=== DATA SEGMENT ===

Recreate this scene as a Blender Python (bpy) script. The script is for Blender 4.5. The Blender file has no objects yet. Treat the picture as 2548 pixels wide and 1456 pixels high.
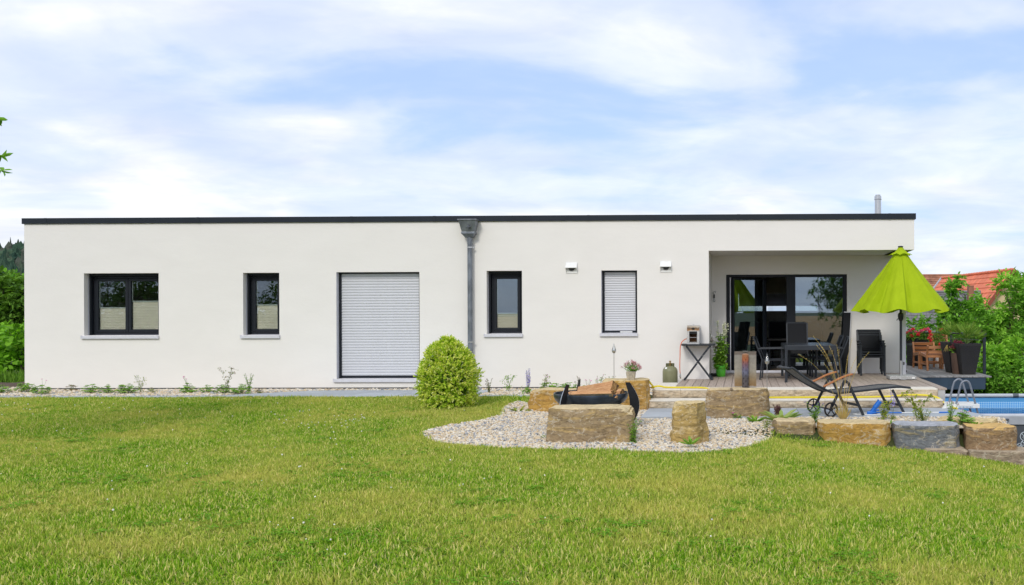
import bpy, bmesh, math, random
import numpy as np
from mathutils import Vector, Matrix, noise as mnoise

R = math.radians
scene = bpy.context.scene
COL = scene.collection

# ------------------------------------------------------------------ camera
# unit of the picture measurements below: a 2548 x 1456 frame
FPX, XP, YP, YAW, ROLL = 2242.0, 1810.9, 777.0, R(1.0), 0.0037
CX, CY, CZ = 0.0, -19.0, 1.57
cam_d = bpy.data.cameras.new('camera')
cam_d.sensor_width = 36
cam_d.lens = 36 * FPX / 2548
cam_d.shift_x = 0.5 - XP / 2548
cam_d.shift_y = (YP - 728.1) / 2548
cam_d.clip_start = 0.1
cam_d.clip_end = 6000
cam = bpy.data.objects.new('camera', cam_d)
COL.objects.link(cam)
cam.matrix_world = (Matrix.Translation((CX, CY, CZ)) @ Matrix.Rotation(YAW, 4, 'Z')
                    @ Matrix.Rotation(R(90), 4, 'X') @ Matrix.Rotation(-ROLL, 4, 'Z'))
scene.camera = cam

# ------------------------------------------------------------------ light
SUN_EL, SUN_AZ = R(38), R(-12)        # azimuth: from straight behind the camera towards the right
sd = bpy.data.lights.new('sun', 'SUN')
sd.energy = 1.4
sd.angle = R(14)
sd.color = (1.0, 0.95, 0.87)
sun = bpy.data.objects.new('sun', sd)
COL.objects.link(sun)
sdir = Vector((math.sin(SUN_AZ) * math.cos(SUN_EL), -math.cos(SUN_AZ) * math.cos(SUN_EL), math.sin(SUN_EL)))
sun.rotation_euler = sdir.to_track_quat('Z', 'Y').to_euler()
sun.location = (8, -14, 20)

world = bpy.data.worlds.new('World')
scene.world = world
world.use_nodes = True
wt = world.node_tree
wt.nodes.clear()


def N(t, kind, **kw):
    n = t.nodes.new(kind)
    for k, v in kw.items():
        if k in n.inputs and not hasattr(n, k):
            n.inputs[k].default_value = v
        else:
            setattr(n, k, v)
    return n


def L(t, a, b):
    t.links.new(a, b)


def math_node(t, op, a, b=None, clamp=False):
    n = t.nodes.new('ShaderNodeMath')
    n.operation = op
    n.use_clamp = clamp
    for i, x in enumerate((a, b)):
        if x is None:
            continue
        if isinstance(x, (int, float)):
            n.inputs[i].default_value = x
        else:
            t.links.new(x, n.inputs[i])
    return n.outputs[0]


def noise_node(t, vec, scale, detail=4, rough=0.5, dist=0.0, lac=2.0):
    n = t.nodes.new('ShaderNodeTexNoise')
    n.inputs['Scale'].default_value = scale
    n.inputs['Detail'].default_value = detail
    n.inputs['Roughness'].default_value = rough
    n.inputs['Distortion'].default_value = dist
    n.inputs['Lacunarity'].default_value = lac
    if vec is not None:
        t.links.new(vec, n.inputs['Vector'])
    return n.outputs['Fac']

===

AIM ->
Quote the data above in full, leaving out the pictures it holds.

IN RESPONSE ->
Recreate this scene as a Blender Python (bpy) script. The script is for Blender 4.5. The Blender file has no objects yet. Treat the picture as 2548 pixels wide and 1456 pixels high.
import bpy, bmesh, math, random
import numpy as np
from mathutils import Vector, Matrix, noise as mnoise

R = math.radians
scene = bpy.context.scene
COL = scene.collection

# ------------------------------------------------------------------ camera
# unit of the picture measurements below: a 2548 x 1456 frame
FPX, XP, YP, YAW, ROLL = 2242.0, 1810.9, 777.0, R(1.0), 0.0037
CX, CY, CZ = 0.0, -19.0, 1.57
cam_d = bpy.data.cameras.new('camera')
cam_d.sensor_width = 36
cam_d.lens = 36 * FPX / 2548
cam_d.shift_x = 0.5 - XP / 2548
cam_d.shift_y = (YP - 728.1) / 2548
cam_d.clip_start = 0.1
cam_d.clip_end = 6000
cam = bpy.data.objects.new('camera', cam_d)
COL.objects.link(cam)
cam.matrix_world = (Matrix.Translation((CX, CY, CZ)) @ Matrix.Rotation(YAW, 4, 'Z')
                    @ Matrix.Rotation(R(90), 4, 'X') @ Matrix.Rotation(-ROLL, 4, 'Z'))
scene.camera = cam

# ------------------------------------------------------------------ light
SUN_EL, SUN_AZ = R(38), R(-12)        # azimuth: from straight behind the camera towards the right
sd = bpy.data.lights.new('sun', 'SUN')
sd.energy = 1.4
sd.angle = R(14)
sd.color = (1.0, 0.95, 0.87)
sun = bpy.data.objects.new('sun', sd)
COL.objects.link(sun)
sdir = Vector((math.sin(SUN_AZ) * math.cos(SUN_EL), -math.cos(SUN_AZ) * math.cos(SUN_EL), math.sin(SUN_EL)))
sun.rotation_euler = sdir.to_track_quat('Z', 'Y').to_euler()
sun.location = (8, -14, 20)

world = bpy.data.worlds.new('World')
scene.world = world
world.use_nodes = True
wt = world.node_tree
wt.nodes.clear()


def N(t, kind, **kw):
    n = t.nodes.new(kind)
    for k, v in kw.items():
        if k in n.inputs and not hasattr(n, k):
            n.inputs[k].default_value = v
        else:
            setattr(n, k, v)
    return n


def L(t, a, b):
    t.links.new(a, b)


def math_node(t, op, a, b=None, clamp=False):
    n = t.nodes.new('ShaderNodeMath')
    n.operation = op
    n.use_clamp = clamp
    for i, x in enumerate((a, b)):
        if x is None:
            continue
        if isinstance(x, (int, float)):
            n.inputs[i].default_value = x
        else:
            t.links.new(x, n.inputs[i])
    return n.outputs[0]


def noise_node(t, vec, scale, detail=4, rough=0.5, dist=0.0, lac=2.0):
    n = t.nodes.new('ShaderNodeTexNoise')
    n.inputs['Scale'].default_value = scale
    n.inputs['Detail'].default_value = detail
    n.inputs['Roughness'].default_value = rough
    n.inputs['Distortion'].default_value = dist
    n.inputs['Lacunarity'].default_value = lac
    if vec is not None:
        t.links.new(vec, n.inputs['Vector'])
    return n.outputs['Fac']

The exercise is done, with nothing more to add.